-- Start of Given information --

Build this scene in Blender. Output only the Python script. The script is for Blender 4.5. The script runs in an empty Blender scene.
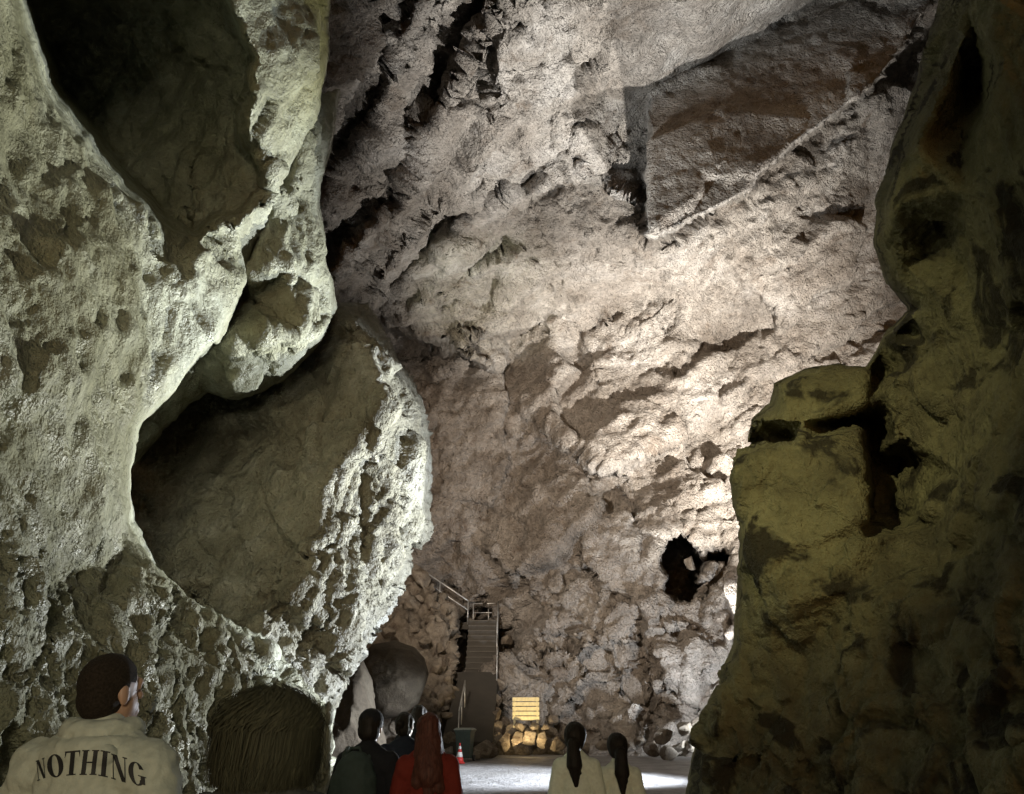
import bpy, bmesh, math, random
import numpy as np
from mathutils import Vector, Matrix, Quaternion
from mathutils.geometry import delaunay_2d_cdt

S = bpy.context.scene
COL = S.collection
R = math.radians
rng = random.Random(7)

# ------------------------------------------------------------------ camera
F = 804.0
TH = R(23.3)
CH = 1.45
ct, st = math.cos(TH), math.sin(TH)

def ray(u, v):
    x = (u - 512.0) / F
    y = (397.0 - v) / F
    return x, ct - y * st, st + y * ct

def at(u, v, Y):
    """point of the place seen at picture position u, v and lying Y metres ahead"""
    x, ry, rz = ray(u, v)
    k = Y / ry
    return Vector((x * k, Y, CH + rz * k))

cam_d = bpy.data.cameras.new('camera')
cam = bpy.data.objects.new('camera', cam_d)
COL.objects.link(cam)
cam.location = (0, 0, CH)
cam.rotation_euler = (R(90) + TH, 0, 0)
cam_d.sensor_width = 36
cam_d.lens = 36 * F / 1024
cam_d.clip_start = 0.05
cam_d.clip_end = 500
S.camera = cam

def ground_z(x, y):
    t = np.clip((np.asarray(y, float) - 8.0) / 30.0, 0, 1)
    return 0.98 * t * t * (3 - 2 * t)

# ------------------------------------------------------------------ noise
def _h(ix, iy, iz, seed):
    n = (ix * 374761393 + iy * 668265263 + iz * 2147483647 + seed * 1274126177) & 0xFFFFFFFF
    n = n ^ (n >> 13)
    n = (n * 1274126177) & 0xFFFFFFFF
    n = n ^ (n >> 16)
    n = (n * 2246822519) & 0xFFFFFFFF
    n = n ^ (n >> 15)
    return n.astype(np.float64) / 4294967296.0

def vnoise(p, seed=0):
    """smooth noise, about -1..1"""
    i = np.floor(p).astype(np.int64)
    f = p - i
    out = np.zeros(len(p))
    w = f * f * f * (f * (f * 6 - 15) + 10)
    for dx in (0, 1):
        wx = w[:, 0] if dx else 1 - w[:, 0]
        for dy in (0, 1):
            wy = w[:, 1] if dy else 1 - w[:, 1]
            for dz in (0, 1):
                wz = w[:, 2] if dz else 1 - w[:, 2]
                a = i[:, 0] + dx; b = i[:, 1] + dy; c = i[:, 2] + dz
                h = _h(a, b, c, seed)
                z = _h(a, b, c, seed + 51) * 2 - 1
                ang = h * 2 * math.pi
                s = np.sqrt(np.maximum(0, 1 - z * z))
                g = (f[:, 0] - dx) * np.cos(ang) * s + (f[:, 1] - dy) * np.sin(ang) * s + (f[:, 2] - dz) * z
                out += wx * wy * wz * g
    return out * 1.6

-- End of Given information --

* [What the task requires]: Copy all the lines of data exactly as they appear, dropping any images.

* [Output of the task]:
Build this scene in Blender. Output only the Python script. The script is for Blender 4.5. The script runs in an empty Blender scene.
import bpy, bmesh, math, random
import numpy as np
from mathutils import Vector, Matrix, Quaternion
from mathutils.geometry import delaunay_2d_cdt

S = bpy.context.scene
COL = S.collection
R = math.radians
rng = random.Random(7)

# ------------------------------------------------------------------ camera
F = 804.0
TH = R(23.3)
CH = 1.45
ct, st = math.cos(TH), math.sin(TH)

def ray(u, v):
    x = (u - 512.0) / F
    y = (397.0 - v) / F
    return x, ct - y * st, st + y * ct

def at(u, v, Y):
    """point of the place seen at picture position u, v and lying Y metres ahead"""
    x, ry, rz = ray(u, v)
    k = Y / ry
    return Vector((x * k, Y, CH + rz * k))

cam_d = bpy.data.cameras.new('camera')
cam = bpy.data.objects.new('camera', cam_d)
COL.objects.link(cam)
cam.location = (0, 0, CH)
cam.rotation_euler = (R(90) + TH, 0, 0)
cam_d.sensor_width = 36
cam_d.lens = 36 * F / 1024
cam_d.clip_start = 0.05
cam_d.clip_end = 500
S.camera = cam

def ground_z(x, y):
    t = np.clip((np.asarray(y, float) - 8.0) / 30.0, 0, 1)
    return 0.98 * t * t * (3 - 2 * t)

# ------------------------------------------------------------------ noise
def _h(ix, iy, iz, seed):
    n = (ix * 374761393 + iy * 668265263 + iz * 2147483647 + seed * 1274126177) & 0xFFFFFFFF
    n = n ^ (n >> 13)
    n = (n * 1274126177) & 0xFFFFFFFF
    n = n ^ (n >> 16)
    n = (n * 2246822519) & 0xFFFFFFFF
    n = n ^ (n >> 15)
    return n.astype(np.float64) / 4294967296.0

def vnoise(p, seed=0):
    """smooth noise, about -1..1"""
    i = np.floor(p).astype(np.int64)
    f = p - i
    out = np.zeros(len(p))
    w = f * f * f * (f * (f * 6 - 15) + 10)
    for dx in (0, 1):
        wx = w[:, 0] if dx else 1 - w[:, 0]
        for dy in (0, 1):
            wy = w[:, 1] if dy else 1 - w[:, 1]
            for dz in (0, 1):
                wz = w[:, 2] if dz else 1 - w[:, 2]
                a = i[:, 0] + dx; b = i[:, 1] + dy; c = i[:, 2] + dz
                h = _h(a, b, c, seed)
                z = _h(a, b, c, seed + 51) * 2 - 1
                ang = h * 2 * math.pi
                s = np.sqrt(np.maximum(0, 1 - z * z))
                g = (f[:, 0] - dx) * np.cos(ang) * s + (f[:, 1] - dy) * np.sin(ang) * s + (f[:, 2] - dz) * z
                out += wx * wy * wz * g
    return out * 1.6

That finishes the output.